■ Information provided:
☆ ☆ ☆ ☆ ☆ ☆ ☆
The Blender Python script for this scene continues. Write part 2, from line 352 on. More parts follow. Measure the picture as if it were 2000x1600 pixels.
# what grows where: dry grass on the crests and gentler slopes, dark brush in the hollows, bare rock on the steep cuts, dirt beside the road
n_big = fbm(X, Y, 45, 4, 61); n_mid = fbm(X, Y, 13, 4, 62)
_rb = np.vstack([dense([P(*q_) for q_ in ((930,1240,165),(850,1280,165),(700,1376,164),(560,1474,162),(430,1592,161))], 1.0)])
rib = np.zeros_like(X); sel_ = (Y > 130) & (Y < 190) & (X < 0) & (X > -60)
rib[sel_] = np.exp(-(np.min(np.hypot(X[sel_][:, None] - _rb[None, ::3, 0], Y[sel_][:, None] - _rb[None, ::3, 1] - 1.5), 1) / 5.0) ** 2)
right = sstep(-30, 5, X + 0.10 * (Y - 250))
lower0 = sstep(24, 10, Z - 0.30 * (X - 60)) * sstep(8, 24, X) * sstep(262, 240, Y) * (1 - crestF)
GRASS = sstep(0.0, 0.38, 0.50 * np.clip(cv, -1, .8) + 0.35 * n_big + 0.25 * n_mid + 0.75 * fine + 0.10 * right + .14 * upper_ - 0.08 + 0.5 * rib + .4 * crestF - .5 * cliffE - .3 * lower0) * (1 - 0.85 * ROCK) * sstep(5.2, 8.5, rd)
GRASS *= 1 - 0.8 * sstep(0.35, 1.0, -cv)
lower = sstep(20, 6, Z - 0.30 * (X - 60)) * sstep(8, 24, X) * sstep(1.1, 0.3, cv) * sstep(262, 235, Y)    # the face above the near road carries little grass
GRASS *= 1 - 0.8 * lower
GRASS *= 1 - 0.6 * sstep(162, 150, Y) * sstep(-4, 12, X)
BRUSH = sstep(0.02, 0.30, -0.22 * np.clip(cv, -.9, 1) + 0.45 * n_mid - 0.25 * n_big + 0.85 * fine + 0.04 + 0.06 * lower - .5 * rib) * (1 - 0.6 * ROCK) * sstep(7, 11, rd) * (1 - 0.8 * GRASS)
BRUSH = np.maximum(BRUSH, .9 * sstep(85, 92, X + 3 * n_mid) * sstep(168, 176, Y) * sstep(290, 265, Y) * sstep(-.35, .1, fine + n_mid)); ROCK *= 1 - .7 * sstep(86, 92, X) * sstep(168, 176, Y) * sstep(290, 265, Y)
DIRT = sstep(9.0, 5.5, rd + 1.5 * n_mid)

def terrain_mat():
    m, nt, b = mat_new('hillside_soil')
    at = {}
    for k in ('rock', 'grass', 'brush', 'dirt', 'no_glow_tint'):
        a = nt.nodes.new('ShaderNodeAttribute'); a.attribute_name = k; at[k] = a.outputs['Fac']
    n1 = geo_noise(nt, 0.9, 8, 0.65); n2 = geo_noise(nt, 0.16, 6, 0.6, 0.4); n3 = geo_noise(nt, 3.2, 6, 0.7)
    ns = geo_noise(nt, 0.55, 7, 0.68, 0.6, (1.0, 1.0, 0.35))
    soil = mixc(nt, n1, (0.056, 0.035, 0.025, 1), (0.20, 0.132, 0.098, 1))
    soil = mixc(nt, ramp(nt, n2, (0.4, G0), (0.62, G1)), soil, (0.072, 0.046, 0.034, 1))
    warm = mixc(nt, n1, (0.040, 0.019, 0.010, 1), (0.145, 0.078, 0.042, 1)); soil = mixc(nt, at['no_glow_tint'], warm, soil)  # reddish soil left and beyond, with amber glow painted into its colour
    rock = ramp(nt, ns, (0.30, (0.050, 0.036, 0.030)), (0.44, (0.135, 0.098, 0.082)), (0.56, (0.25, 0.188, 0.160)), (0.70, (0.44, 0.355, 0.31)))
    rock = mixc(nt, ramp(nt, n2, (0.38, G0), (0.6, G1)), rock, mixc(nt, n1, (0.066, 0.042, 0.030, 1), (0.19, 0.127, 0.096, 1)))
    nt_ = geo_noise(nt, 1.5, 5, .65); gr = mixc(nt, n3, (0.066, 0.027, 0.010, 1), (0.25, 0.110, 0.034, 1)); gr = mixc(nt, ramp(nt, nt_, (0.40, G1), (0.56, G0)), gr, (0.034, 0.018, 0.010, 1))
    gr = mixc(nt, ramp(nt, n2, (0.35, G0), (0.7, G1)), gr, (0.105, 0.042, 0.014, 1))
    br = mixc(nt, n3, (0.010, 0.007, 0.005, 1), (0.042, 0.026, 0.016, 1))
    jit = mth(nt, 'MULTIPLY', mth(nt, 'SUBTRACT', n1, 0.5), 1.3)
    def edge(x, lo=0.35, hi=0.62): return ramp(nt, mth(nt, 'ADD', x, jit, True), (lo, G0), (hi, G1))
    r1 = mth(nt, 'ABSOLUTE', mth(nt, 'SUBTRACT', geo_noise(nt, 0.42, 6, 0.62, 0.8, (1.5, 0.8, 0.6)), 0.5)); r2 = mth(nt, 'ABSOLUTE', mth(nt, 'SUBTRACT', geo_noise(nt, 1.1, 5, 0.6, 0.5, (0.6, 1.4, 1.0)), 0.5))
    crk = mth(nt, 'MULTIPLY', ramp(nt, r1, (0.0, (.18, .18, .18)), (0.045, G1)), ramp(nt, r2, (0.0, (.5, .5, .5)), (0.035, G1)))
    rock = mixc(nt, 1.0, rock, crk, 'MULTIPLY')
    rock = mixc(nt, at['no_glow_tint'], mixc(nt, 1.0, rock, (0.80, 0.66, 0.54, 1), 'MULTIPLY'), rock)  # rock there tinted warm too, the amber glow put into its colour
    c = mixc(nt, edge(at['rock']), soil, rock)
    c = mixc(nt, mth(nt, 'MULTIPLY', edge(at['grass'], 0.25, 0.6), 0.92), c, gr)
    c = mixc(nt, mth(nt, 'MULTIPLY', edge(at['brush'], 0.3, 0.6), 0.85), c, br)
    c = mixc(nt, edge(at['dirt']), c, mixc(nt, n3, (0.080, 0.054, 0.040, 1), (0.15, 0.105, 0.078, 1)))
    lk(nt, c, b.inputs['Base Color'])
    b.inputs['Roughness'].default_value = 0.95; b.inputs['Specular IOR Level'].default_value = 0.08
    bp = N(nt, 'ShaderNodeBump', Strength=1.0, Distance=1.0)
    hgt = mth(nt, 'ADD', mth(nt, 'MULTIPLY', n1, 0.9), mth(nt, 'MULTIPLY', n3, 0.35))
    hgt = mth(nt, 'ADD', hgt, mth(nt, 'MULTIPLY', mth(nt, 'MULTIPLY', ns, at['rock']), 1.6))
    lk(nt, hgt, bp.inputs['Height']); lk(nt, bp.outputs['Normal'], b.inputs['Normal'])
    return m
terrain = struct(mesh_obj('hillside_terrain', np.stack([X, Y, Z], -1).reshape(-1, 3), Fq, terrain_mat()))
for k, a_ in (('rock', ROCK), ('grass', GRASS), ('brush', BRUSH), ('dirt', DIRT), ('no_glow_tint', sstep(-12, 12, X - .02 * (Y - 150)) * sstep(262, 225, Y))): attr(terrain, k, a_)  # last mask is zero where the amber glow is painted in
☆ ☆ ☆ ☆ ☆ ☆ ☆
All of the data shown above must be copied exactly.

■ Result of this exercise:
The Blender Python script for this scene continues. Write part 2, from line 352 on. More parts follow. Measure the picture as if it were 2000x1600 pixels.
# what grows where: dry grass on the crests and gentler slopes, dark brush in the hollows, bare rock on the steep cuts, dirt beside the road
n_big = fbm(X, Y, 45, 4, 61); n_mid = fbm(X, Y, 13, 4, 62)
_rb = np.vstack([dense([P(*q_) for q_ in ((930,1240,165),(850,1280,165),(700,1376,164),(560,1474,162),(430,1592,161))], 1.0)])
rib = np.zeros_like(X); sel_ = (Y > 130) & (Y < 190) & (X < 0) & (X > -60)
rib[sel_] = np.exp(-(np.min(np.hypot(X[sel_][:, None] - _rb[None, ::3, 0], Y[sel_][:, None] - _rb[None, ::3, 1] - 1.5), 1) / 5.0) ** 2)
right = sstep(-30, 5, X + 0.10 * (Y - 250))
lower0 = sstep(24, 10, Z - 0.30 * (X - 60)) * sstep(8, 24, X) * sstep(262, 240, Y) * (1 - crestF)
GRASS = sstep(0.0, 0.38, 0.50 * np.clip(cv, -1, .8) + 0.35 * n_big + 0.25 * n_mid + 0.75 * fine + 0.10 * right + .14 * upper_ - 0.08 + 0.5 * rib + .4 * crestF - .5 * cliffE - .3 * lower0) * (1 - 0.85 * ROCK) * sstep(5.2, 8.5, rd)
GRASS *= 1 - 0.8 * sstep(0.35, 1.0, -cv)
lower = sstep(20, 6, Z - 0.30 * (X - 60)) * sstep(8, 24, X) * sstep(1.1, 0.3, cv) * sstep(262, 235, Y)    # the face above the near road carries little grass
GRASS *= 1 - 0.8 * lower
GRASS *= 1 - 0.6 * sstep(162, 150, Y) * sstep(-4, 12, X)
BRUSH = sstep(0.02, 0.30, -0.22 * np.clip(cv, -.9, 1) + 0.45 * n_mid - 0.25 * n_big + 0.85 * fine + 0.04 + 0.06 * lower - .5 * rib) * (1 - 0.6 * ROCK) * sstep(7, 11, rd) * (1 - 0.8 * GRASS)
BRUSH = np.maximum(BRUSH, .9 * sstep(85, 92, X + 3 * n_mid) * sstep(168, 176, Y) * sstep(290, 265, Y) * sstep(-.35, .1, fine + n_mid)); ROCK *= 1 - .7 * sstep(86, 92, X) * sstep(168, 176, Y) * sstep(290, 265, Y)
DIRT = sstep(9.0, 5.5, rd + 1.5 * n_mid)

def terrain_mat():
    m, nt, b = mat_new('hillside_soil')
    at = {}
    for k in ('rock', 'grass', 'brush', 'dirt', 'no_glow_tint'):
        a = nt.nodes.new('ShaderNodeAttribute'); a.attribute_name = k; at[k] = a.outputs['Fac']
    n1 = geo_noise(nt, 0.9, 8, 0.65); n2 = geo_noise(nt, 0.16, 6, 0.6, 0.4); n3 = geo_noise(nt, 3.2, 6, 0.7)
    ns = geo_noise(nt, 0.55, 7, 0.68, 0.6, (1.0, 1.0, 0.35))
    soil = mixc(nt, n1, (0.056, 0.035, 0.025, 1), (0.20, 0.132, 0.098, 1))
    soil = mixc(nt, ramp(nt, n2, (0.4, G0), (0.62, G1)), soil, (0.072, 0.046, 0.034, 1))
    warm = mixc(nt, n1, (0.040, 0.019, 0.010, 1), (0.145, 0.078, 0.042, 1)); soil = mixc(nt, at['no_glow_tint'], warm, soil)  # reddish soil left and beyond, with amber glow painted into its colour
    rock = ramp(nt, ns, (0.30, (0.050, 0.036, 0.030)), (0.44, (0.135, 0.098, 0.082)), (0.56, (0.25, 0.188, 0.160)), (0.70, (0.44, 0.355, 0.31)))
    rock = mixc(nt, ramp(nt, n2, (0.38, G0), (0.6, G1)), rock, mixc(nt, n1, (0.066, 0.042, 0.030, 1), (0.19, 0.127, 0.096, 1)))
    nt_ = geo_noise(nt, 1.5, 5, .65); gr = mixc(nt, n3, (0.066, 0.027, 0.010, 1), (0.25, 0.110, 0.034, 1)); gr = mixc(nt, ramp(nt, nt_, (0.40, G1), (0.56, G0)), gr, (0.034, 0.018, 0.010, 1))
    gr = mixc(nt, ramp(nt, n2, (0.35, G0), (0.7, G1)), gr, (0.105, 0.042, 0.014, 1))
    br = mixc(nt, n3, (0.010, 0.007, 0.005, 1), (0.042, 0.026, 0.016, 1))
    jit = mth(nt, 'MULTIPLY', mth(nt, 'SUBTRACT', n1, 0.5), 1.3)
    def edge(x, lo=0.35, hi=0.62): return ramp(nt, mth(nt, 'ADD', x, jit, True), (lo, G0), (hi, G1))
    r1 = mth(nt, 'ABSOLUTE', mth(nt, 'SUBTRACT', geo_noise(nt, 0.42, 6, 0.62, 0.8, (1.5, 0.8, 0.6)), 0.5)); r2 = mth(nt, 'ABSOLUTE', mth(nt, 'SUBTRACT', geo_noise(nt, 1.1, 5, 0.6, 0.5, (0.6, 1.4, 1.0)), 0.5))
    crk = mth(nt, 'MULTIPLY', ramp(nt, r1, (0.0, (.18, .18, .18)), (0.045, G1)), ramp(nt, r2, (0.0, (.5, .5, .5)), (0.035, G1)))
    rock = mixc(nt, 1.0, rock, crk, 'MULTIPLY')
    rock = mixc(nt, at['no_glow_tint'], mixc(nt, 1.0, rock, (0.80, 0.66, 0.54, 1), 'MULTIPLY'), rock)  # rock there tinted warm too, the amber glow put into its colour
    c = mixc(nt, edge(at['rock']), soil, rock)
    c = mixc(nt, mth(nt, 'MULTIPLY', edge(at['grass'], 0.25, 0.6), 0.92), c, gr)
    c = mixc(nt, mth(nt, 'MULTIPLY', edge(at['brush'], 0.3, 0.6), 0.85), c, br)
    c = mixc(nt, edge(at['dirt']), c, mixc(nt, n3, (0.080, 0.054, 0.040, 1), (0.15, 0.105, 0.078, 1)))
    lk(nt, c, b.inputs['Base Color'])
    b.inputs['Roughness'].default_value = 0.95; b.inputs['Specular IOR Level'].default_value = 0.08
    bp = N(nt, 'ShaderNodeBump', Strength=1.0, Distance=1.0)
    hgt = mth(nt, 'ADD', mth(nt, 'MULTIPLY', n1, 0.9), mth(nt, 'MULTIPLY', n3, 0.35))
    hgt = mth(nt, 'ADD', hgt, mth(nt, 'MULTIPLY', mth(nt, 'MULTIPLY', ns, at['rock']), 1.6))
    lk(nt, hgt, bp.inputs['Height']); lk(nt, bp.outputs['Normal'], b.inputs['Normal'])
    return m
terrain = struct(mesh_obj('hillside_terrain', np.stack([X, Y, Z], -1).reshape(-1, 3), Fq, terrain_mat()))
for k, a_ in (('rock', ROCK), ('grass', GRASS), ('brush', BRUSH), ('dirt', DIRT), ('no_glow_tint', sstep(-12, 12, X - .02 * (Y - 150)) * sstep(262, 225, Y))): attr(terrain, k, a_)  # last mask is zero where the amber glow is painted in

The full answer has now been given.